# COLLECTED DATA

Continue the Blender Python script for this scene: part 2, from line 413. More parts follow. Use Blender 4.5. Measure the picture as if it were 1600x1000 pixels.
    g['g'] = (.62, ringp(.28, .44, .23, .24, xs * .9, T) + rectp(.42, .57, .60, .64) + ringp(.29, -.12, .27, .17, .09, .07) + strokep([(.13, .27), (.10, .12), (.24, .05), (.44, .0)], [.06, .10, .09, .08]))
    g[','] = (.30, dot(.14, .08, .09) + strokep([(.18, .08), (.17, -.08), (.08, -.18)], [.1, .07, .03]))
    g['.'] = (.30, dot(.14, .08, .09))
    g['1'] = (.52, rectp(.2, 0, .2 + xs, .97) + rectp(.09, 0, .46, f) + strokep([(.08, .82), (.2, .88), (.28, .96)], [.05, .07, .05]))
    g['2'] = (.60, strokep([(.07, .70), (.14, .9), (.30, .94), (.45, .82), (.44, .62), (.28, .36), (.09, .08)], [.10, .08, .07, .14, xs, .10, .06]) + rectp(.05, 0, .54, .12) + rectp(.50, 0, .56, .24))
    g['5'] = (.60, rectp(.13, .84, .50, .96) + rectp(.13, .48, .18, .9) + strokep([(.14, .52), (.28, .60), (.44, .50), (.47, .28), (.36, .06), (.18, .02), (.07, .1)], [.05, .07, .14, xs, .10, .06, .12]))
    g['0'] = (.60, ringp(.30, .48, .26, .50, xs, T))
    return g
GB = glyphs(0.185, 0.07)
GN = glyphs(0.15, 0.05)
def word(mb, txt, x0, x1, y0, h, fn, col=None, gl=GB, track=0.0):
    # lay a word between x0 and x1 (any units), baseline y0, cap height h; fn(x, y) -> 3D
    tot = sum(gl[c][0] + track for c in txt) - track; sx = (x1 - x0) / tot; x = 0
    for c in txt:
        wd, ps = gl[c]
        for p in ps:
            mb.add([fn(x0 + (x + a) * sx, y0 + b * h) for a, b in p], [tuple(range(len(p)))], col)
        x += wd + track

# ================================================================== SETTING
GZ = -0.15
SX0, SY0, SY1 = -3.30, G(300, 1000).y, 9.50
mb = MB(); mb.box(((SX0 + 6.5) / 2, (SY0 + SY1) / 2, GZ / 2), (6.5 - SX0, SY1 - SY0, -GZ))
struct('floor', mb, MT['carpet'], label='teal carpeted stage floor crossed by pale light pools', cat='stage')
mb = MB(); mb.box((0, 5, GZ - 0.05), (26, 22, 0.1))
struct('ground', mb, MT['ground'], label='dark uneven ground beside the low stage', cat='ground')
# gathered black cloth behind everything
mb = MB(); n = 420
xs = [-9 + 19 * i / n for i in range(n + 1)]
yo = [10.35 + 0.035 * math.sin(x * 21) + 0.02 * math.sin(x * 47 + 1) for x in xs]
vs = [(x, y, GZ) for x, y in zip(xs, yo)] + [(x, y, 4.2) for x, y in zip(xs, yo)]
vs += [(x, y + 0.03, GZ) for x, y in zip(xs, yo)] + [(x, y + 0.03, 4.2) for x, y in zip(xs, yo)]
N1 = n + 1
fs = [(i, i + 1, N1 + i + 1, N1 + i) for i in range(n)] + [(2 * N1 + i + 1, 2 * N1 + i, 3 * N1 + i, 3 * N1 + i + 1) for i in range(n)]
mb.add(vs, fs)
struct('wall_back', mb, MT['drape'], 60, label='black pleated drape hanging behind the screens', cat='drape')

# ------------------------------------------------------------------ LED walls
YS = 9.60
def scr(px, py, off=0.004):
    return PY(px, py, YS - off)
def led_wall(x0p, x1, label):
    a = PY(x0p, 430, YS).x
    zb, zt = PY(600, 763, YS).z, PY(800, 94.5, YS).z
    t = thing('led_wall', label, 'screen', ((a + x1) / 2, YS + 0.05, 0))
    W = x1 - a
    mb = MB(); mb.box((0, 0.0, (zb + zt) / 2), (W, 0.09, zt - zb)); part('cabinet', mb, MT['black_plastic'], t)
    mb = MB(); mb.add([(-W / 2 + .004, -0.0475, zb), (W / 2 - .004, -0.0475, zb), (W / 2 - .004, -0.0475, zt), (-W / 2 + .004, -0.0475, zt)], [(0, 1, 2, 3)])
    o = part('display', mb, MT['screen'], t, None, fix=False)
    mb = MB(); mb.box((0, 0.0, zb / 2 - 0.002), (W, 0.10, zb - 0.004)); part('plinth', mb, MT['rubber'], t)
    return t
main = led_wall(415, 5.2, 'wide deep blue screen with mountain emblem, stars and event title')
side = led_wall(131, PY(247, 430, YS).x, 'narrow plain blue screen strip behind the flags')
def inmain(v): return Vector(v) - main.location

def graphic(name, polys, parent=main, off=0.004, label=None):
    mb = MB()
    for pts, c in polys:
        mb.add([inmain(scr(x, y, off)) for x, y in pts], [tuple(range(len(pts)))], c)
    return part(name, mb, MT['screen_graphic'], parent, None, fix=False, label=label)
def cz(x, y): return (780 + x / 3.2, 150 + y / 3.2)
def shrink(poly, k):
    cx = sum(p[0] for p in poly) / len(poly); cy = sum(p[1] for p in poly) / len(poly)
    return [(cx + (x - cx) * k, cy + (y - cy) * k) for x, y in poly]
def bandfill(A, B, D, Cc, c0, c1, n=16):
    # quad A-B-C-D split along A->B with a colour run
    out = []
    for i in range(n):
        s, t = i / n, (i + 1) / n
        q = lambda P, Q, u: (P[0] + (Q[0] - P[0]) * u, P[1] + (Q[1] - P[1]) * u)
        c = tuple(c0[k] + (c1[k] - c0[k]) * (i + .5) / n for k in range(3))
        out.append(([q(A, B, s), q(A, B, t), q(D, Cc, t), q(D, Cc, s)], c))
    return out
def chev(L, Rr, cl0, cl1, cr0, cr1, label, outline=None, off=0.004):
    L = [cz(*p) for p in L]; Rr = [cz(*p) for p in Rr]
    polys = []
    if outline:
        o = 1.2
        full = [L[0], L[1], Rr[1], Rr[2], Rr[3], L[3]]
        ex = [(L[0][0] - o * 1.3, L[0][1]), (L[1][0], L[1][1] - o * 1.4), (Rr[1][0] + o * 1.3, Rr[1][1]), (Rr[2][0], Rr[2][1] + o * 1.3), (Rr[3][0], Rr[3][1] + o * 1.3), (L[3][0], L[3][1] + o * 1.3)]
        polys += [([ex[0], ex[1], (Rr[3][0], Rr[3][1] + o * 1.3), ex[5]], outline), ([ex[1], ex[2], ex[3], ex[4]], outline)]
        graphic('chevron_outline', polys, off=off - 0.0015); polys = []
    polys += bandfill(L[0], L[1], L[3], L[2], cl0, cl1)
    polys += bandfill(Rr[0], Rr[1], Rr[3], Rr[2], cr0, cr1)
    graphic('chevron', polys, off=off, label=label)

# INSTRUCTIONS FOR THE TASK
Extract exactly the leading lines of the data, stopping at and including the line with "x += wd + track".

# SOLUTION TO THE EXERCISE
Continue the Blender Python script for this scene: part 2, from line 413. More parts follow. Use Blender 4.5. Measure the picture as if it were 1600x1000 pixels.
    g['g'] = (.62, ringp(.28, .44, .23, .24, xs * .9, T) + rectp(.42, .57, .60, .64) + ringp(.29, -.12, .27, .17, .09, .07) + strokep([(.13, .27), (.10, .12), (.24, .05), (.44, .0)], [.06, .10, .09, .08]))
    g[','] = (.30, dot(.14, .08, .09) + strokep([(.18, .08), (.17, -.08), (.08, -.18)], [.1, .07, .03]))
    g['.'] = (.30, dot(.14, .08, .09))
    g['1'] = (.52, rectp(.2, 0, .2 + xs, .97) + rectp(.09, 0, .46, f) + strokep([(.08, .82), (.2, .88), (.28, .96)], [.05, .07, .05]))
    g['2'] = (.60, strokep([(.07, .70), (.14, .9), (.30, .94), (.45, .82), (.44, .62), (.28, .36), (.09, .08)], [.10, .08, .07, .14, xs, .10, .06]) + rectp(.05, 0, .54, .12) + rectp(.50, 0, .56, .24))
    g['5'] = (.60, rectp(.13, .84, .50, .96) + rectp(.13, .48, .18, .9) + strokep([(.14, .52), (.28, .60), (.44, .50), (.47, .28), (.36, .06), (.18, .02), (.07, .1)], [.05, .07, .14, xs, .10, .06, .12]))
    g['0'] = (.60, ringp(.30, .48, .26, .50, xs, T))
    return g
GB = glyphs(0.185, 0.07)
GN = glyphs(0.15, 0.05)
def word(mb, txt, x0, x1, y0, h, fn, col=None, gl=GB, track=0.0):
    # lay a word between x0 and x1 (any units), baseline y0, cap height h; fn(x, y) -> 3D
    tot = sum(gl[c][0] + track for c in txt) - track; sx = (x1 - x0) / tot; x = 0
    for c in txt:
        wd, ps = gl[c]
        for p in ps:
            mb.add([fn(x0 + (x + a) * sx, y0 + b * h) for a, b in p], [tuple(range(len(p)))], col)
        x += wd + track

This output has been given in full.